Iranian Gen. Qassem Soleimani was killed in a U.S. drone strike last week.
The Trump administration is facing scrutiny over its claim that Iranian Gen. Qassem Soleimani was plotting an “imminent attack” on U.S. diplomatic and military personnel in the region, which senior officials, including Secretary of State Mike Pompeo and Defense Secretary Mark Esper have said was grounds for the U.S. drone strike that killed him last week.
Senior State Department officials said Friday that the plots had the potential to kill hundreds of American officials in Iraq, Syria, Lebanon and elsewhere in the region. But some lawmakers, who received a classified justification for the strike on Sunday, have cast doubt on the intelligence that the administration has cited and said that classified justification doesn’t match what Pompeo and others have said publicly.
“I don’t think there was really anything in that submission that ought to give people confidence that it was either days or weeks or months. It just was really not, I think, fleshed out at all,” Rep. Adam Schiff, chair of the House Intelligence Committee, told MSNBC’s Andrea Mitchell on Tuesday.
Pompeo, who has been the administration’s public face defending the strike in a series of television interviews and phone calls with foreign counterparts, first said Friday that Soleimani was in Iraq as part of an “imminent” threat to Americans.
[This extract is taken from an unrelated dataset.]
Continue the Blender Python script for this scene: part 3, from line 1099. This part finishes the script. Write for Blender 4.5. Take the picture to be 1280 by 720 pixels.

A senior State Department official later told reporters Soleimani’s death “slows” any plot “down” and “makes it less likely.”
Esper doubled down on that in an interview with CNN Tuesday, saying Soleimani was caught “red-handed” with plans to attack Americans that could have taken place in “only a matter of days,” if not weeks.
“I can assure you that it’s more than razor thin, and it’s persuasive,” he said of the U.S. intelligence.
But Pompeo seemed to walk those claims back slightly, telling reporters at the State Department earlier on Tuesday that the U.S. detected “continuing efforts on behalf of this terrorist (Soleimani) to build out a network of campaign activities that were going to lead potentially to the deaths of many more Americans.”
That nuanced answer made it seem Soleimani was less connected to any plans and those plans less imminently threatening to U.S. interests.
“If you’re looking for imminence, you need look no further than the days that lead up to the strike,” Pompeo added, alluding to the assault on the U.S. embassy in Baghdad and then specifically pointing to Soleimani’s “terror campaign in the region” in Iraq, Syria and Lebanon and the rocket attack on an Iraqi base that killed an American civilian contractor in late December.
Schiff and other Democratic lawmakers have said that does not point to an imminent attack that justified, at this moment in time, killing Soleimani, the commander of Iran’s elite Quds Force who was designated a terrorist by the Obama administration and is blamed for the deaths of over 600 U.S. service members during the Iraq War.
“There’s a big difference between something that may take place in days and something that may take place in months, and the idea that, ‘Well, no, this was a retaliatory strike against past conduct’ — which is it?” Schiff said.